Nancy Bulmer nee Howard turned 100 on Tuesday, 30 July. She celebrated with her family last Saturday at a beautiful dinner at the Binalong Hotel. Surrounded by her children, grand-children, great grand-children, and cousins she cut a magnificent cake backed especially for the occasion. Nancy’s son Russell welcomed everyone and her daughter Pam, as her eldest child, spoke about Nancy’s life. Nancy was born in Mooroopna, Victoria to Earnest and Violet Howard. She was the fifth child in a group of seven. There were five sisters and two brothers. All pre-deceased Nancy.

Her sisters all lived into their nineties while one brother died of Diptheria when he was seven and the other died on the day her grandson, David was married. Typical of Nancy, she didn’t let anyone know about the death until the wedding was over and the bride and groom had departed on their honeymoon. She just quietly went about arranging the funeral as the bride and bridesmaids dressed at her house. Nancy went to school in Mooroopna and as a left-hander she was constantly rapped over the knuckles and told to write with her right hand. Nancy still triumphantly write with her left hand.

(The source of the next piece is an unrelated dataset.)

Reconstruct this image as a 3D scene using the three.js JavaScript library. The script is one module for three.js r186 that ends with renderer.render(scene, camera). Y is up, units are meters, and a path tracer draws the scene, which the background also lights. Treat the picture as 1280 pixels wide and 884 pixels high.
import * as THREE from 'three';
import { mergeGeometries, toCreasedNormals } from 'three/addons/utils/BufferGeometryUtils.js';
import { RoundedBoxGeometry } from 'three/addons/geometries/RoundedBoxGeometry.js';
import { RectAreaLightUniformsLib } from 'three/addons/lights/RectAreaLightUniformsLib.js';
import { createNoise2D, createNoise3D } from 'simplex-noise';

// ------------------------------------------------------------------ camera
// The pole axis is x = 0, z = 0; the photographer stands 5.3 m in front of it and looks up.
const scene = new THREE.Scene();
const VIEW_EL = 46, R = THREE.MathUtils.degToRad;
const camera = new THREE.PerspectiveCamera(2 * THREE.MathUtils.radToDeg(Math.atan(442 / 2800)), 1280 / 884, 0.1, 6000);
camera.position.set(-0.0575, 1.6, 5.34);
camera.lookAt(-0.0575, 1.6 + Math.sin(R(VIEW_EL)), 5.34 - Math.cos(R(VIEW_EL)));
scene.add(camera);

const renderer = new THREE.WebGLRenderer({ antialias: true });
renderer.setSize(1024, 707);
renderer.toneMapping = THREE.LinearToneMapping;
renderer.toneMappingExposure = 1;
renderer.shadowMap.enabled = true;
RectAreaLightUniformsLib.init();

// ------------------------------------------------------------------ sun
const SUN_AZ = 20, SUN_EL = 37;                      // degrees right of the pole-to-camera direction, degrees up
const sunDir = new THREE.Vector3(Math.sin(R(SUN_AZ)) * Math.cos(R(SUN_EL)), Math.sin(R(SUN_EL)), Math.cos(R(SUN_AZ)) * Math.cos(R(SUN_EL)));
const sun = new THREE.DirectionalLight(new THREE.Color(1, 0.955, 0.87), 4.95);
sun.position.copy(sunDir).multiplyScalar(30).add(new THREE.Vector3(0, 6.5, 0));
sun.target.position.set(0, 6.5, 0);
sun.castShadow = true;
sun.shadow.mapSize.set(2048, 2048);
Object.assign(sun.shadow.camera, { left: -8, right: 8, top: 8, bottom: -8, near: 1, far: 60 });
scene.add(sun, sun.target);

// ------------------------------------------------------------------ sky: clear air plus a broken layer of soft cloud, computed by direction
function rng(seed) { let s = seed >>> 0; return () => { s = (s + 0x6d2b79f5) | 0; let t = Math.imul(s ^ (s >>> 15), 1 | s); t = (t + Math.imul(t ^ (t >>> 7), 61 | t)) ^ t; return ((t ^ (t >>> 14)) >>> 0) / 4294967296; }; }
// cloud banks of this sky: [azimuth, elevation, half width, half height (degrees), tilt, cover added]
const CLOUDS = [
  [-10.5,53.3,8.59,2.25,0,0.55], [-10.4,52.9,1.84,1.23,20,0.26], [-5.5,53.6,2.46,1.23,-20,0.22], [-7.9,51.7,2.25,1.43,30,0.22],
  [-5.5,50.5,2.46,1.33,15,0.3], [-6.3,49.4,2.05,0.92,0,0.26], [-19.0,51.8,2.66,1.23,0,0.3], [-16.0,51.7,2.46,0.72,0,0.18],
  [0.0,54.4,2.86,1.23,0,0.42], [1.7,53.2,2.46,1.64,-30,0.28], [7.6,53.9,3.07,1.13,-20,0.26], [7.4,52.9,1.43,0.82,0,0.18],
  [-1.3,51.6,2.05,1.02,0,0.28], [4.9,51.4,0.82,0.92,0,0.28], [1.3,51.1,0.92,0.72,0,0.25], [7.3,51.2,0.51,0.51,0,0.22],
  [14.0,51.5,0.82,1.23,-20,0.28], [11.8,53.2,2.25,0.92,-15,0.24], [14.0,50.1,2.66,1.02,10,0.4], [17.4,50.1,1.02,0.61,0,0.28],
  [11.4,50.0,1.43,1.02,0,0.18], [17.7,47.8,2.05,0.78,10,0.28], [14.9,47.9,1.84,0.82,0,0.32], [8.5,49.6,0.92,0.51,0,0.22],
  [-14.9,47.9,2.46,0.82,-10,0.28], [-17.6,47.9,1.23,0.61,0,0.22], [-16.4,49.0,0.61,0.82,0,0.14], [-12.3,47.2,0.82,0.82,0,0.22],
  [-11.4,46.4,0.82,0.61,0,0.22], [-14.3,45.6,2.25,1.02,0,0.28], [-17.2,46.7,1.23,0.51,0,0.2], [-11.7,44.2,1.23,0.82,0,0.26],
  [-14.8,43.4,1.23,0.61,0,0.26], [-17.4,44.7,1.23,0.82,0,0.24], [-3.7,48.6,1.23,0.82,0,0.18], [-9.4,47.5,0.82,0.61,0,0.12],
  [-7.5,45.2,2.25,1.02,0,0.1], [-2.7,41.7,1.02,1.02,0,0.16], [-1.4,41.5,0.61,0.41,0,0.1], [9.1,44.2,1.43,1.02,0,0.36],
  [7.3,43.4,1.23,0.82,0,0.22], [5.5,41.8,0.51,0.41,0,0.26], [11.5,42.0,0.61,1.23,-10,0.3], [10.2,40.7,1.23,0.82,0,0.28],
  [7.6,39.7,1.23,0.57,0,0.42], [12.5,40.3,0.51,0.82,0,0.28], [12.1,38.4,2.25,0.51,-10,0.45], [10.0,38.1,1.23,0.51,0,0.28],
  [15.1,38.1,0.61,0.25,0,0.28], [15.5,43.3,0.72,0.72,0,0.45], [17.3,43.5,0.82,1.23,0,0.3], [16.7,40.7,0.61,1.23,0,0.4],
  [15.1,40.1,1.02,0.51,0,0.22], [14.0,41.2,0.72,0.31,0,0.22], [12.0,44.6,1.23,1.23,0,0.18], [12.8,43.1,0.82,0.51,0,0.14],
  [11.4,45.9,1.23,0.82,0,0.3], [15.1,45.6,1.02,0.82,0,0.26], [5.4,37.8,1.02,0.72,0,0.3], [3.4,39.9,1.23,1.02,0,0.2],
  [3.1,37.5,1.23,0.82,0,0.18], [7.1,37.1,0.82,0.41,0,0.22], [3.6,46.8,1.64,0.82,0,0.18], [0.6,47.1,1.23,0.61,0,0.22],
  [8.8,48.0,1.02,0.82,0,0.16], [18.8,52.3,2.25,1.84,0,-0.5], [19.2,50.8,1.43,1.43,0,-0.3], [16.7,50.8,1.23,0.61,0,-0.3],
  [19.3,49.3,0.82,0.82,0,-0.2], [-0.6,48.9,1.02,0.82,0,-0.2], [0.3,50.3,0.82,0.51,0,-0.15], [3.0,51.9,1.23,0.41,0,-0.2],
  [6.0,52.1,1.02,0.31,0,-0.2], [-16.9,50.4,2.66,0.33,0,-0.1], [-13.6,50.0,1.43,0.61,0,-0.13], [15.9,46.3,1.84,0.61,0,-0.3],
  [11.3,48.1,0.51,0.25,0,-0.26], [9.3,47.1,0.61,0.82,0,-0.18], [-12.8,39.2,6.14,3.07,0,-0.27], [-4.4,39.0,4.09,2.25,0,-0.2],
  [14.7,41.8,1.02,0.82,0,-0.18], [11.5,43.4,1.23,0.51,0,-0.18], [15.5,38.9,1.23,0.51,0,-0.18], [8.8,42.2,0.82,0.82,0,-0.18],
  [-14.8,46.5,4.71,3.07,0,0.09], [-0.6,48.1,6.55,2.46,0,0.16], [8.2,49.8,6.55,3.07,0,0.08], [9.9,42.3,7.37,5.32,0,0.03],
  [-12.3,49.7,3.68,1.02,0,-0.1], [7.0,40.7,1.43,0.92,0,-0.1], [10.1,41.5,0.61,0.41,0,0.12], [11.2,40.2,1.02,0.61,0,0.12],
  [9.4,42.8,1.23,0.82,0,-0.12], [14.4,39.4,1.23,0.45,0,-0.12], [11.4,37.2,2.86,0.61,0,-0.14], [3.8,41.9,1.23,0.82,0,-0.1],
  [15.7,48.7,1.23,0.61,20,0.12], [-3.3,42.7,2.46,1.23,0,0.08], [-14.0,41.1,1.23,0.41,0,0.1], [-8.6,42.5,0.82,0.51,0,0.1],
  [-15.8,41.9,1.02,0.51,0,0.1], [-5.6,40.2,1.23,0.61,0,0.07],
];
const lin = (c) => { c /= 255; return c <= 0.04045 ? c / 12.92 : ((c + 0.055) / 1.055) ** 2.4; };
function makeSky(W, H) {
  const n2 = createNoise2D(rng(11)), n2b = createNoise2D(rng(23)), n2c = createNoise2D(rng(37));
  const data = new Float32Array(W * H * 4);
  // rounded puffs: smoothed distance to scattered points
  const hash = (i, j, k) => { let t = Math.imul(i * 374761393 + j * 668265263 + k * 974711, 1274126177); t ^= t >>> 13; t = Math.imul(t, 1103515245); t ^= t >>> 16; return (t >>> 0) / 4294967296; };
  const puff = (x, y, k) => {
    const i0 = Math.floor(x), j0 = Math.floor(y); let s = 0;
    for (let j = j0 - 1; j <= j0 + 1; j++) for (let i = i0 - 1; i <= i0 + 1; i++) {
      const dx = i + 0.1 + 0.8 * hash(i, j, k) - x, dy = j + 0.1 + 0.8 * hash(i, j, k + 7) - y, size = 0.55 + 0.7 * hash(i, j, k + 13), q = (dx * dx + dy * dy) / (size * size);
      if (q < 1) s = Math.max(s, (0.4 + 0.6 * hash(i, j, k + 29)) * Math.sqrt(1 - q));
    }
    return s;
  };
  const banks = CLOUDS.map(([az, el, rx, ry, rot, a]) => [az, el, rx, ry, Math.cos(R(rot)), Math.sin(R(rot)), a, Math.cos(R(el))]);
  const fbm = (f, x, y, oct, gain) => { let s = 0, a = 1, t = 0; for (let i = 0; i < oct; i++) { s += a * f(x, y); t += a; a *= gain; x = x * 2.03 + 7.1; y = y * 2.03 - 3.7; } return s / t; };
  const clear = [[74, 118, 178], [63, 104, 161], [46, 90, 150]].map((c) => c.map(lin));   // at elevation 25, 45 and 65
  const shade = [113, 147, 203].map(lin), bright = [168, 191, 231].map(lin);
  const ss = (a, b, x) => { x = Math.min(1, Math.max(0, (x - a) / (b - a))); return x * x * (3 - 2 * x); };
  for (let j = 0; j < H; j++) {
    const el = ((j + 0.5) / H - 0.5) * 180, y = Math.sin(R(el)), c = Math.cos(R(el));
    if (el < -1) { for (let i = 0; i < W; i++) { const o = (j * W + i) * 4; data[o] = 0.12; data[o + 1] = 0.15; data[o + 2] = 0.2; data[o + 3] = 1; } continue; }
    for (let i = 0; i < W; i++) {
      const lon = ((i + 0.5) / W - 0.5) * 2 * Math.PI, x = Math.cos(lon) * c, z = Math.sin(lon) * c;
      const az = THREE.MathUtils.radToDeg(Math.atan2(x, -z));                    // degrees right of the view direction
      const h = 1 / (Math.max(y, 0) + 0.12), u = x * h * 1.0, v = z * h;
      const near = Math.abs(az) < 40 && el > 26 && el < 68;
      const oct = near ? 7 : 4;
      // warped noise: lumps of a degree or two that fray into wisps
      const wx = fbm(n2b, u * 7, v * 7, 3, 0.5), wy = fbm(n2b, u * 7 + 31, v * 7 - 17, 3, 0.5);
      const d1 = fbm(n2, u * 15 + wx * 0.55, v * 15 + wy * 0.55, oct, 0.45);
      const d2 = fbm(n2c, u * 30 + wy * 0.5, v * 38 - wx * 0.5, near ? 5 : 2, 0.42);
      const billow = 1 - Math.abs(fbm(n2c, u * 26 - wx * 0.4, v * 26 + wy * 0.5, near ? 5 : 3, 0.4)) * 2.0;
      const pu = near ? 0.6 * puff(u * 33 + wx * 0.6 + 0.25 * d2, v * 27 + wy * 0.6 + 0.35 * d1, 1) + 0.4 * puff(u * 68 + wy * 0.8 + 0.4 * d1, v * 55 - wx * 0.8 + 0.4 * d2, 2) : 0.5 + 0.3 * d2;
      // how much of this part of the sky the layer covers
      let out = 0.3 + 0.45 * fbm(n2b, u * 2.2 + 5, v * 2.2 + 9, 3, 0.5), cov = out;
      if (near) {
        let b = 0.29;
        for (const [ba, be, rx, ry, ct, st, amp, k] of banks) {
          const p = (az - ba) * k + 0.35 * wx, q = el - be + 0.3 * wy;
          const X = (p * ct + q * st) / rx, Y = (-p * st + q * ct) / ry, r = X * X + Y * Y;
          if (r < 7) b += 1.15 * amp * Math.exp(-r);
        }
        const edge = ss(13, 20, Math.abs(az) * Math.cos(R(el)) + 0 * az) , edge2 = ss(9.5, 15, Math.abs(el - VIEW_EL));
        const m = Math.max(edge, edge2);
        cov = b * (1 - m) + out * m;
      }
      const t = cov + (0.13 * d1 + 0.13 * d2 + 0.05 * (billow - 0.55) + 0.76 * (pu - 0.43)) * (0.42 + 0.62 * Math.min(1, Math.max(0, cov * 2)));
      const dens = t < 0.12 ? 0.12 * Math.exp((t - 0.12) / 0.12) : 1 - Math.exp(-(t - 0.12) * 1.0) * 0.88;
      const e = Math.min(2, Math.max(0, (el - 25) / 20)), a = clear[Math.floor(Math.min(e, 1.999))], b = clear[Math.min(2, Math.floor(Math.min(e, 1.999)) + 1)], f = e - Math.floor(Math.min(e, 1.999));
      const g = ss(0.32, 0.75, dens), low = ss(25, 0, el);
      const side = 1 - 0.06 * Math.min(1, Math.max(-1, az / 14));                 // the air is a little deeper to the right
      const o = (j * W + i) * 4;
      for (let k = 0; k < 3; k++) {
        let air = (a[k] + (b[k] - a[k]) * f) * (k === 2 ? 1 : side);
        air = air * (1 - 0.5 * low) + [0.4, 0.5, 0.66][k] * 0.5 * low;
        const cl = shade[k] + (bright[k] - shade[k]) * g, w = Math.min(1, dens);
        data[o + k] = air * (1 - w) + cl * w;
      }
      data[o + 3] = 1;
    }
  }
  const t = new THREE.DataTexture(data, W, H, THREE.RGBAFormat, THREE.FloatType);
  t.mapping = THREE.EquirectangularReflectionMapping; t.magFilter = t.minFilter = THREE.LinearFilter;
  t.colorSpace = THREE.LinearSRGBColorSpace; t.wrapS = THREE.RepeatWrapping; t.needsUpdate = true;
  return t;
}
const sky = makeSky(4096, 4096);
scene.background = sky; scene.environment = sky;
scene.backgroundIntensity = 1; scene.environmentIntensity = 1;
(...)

At 14 Nancy took up a job with the local Chemist where she worked for five years only to discover that she had been underpaid for the entire time. She met John Bulmer at a dance and he asked “Spots” as he called her because she was wearing a spotted dress if she could walk her home. John was one of a line of twelve generations of eldest sons given the name John. They were married on 7 October, 1939. John worked for his father in one of several radio shops in Victoria. Early in World War II John enlisted in the RAAF and turned his knowledge of radio into action as a wireless operator in an all Australian crew flying Lancaster bombers. Remarkably his entire crew survived the war.

During this time Nancy, her daughter Pam and son John, lived with her sister Madge in Melbourne. With then end of the war in sight, Nancy and children came back to Mansfield Victoria where John had been in business prior to joining up. As he came of the boat from England, John bought a car and drove to Mansfield where he began a Taxi business, drove school buses and worked the projectors at the local cinema. Nancy did all the bookings for the Taxi service. When son, Robert, was born, John worked in a local farming business and later re-opened the radio business. Nancy’s eldest son John developed pneumonia and the family was advised to move north to a warmer clime. Leeton was the place they found comfortable and while John worked on their orange plantation Nancy had chickens and a cow. She made butter and bottled fruit. Nancy’s youngest son Russell was born in Leeton.

The family moved on to Sydney where Nancy helped John is a variety of businesses including a delicatessen, a Hardware shop, a grocery and liquor shop, a cycle and toy shop and then back into groceries with son Russell. From business in and around Sydney Nancy and John moved onto a farm near Merriwa again with Russell. Nancy and John retired to Canberra but in 1981 moved to Harden to support Pam when her husband got quite sick. Russell soon followed and bought Granger’s supermarket and opened a Variety store. John died in 1993 and Nancy has lived as a widow in Harden since then.

She has been a great supporter of the Senior Citizen’s club over many years, holding several offices. Nancy has been one of those women who moved away from the conventional way of being a wife at home doing the housework and garden, while looking after the children. She did do all those things, but she spent a lot of her time helping her husband John in the businesses he developed. She suggests that her 100 years may have come from a busy life.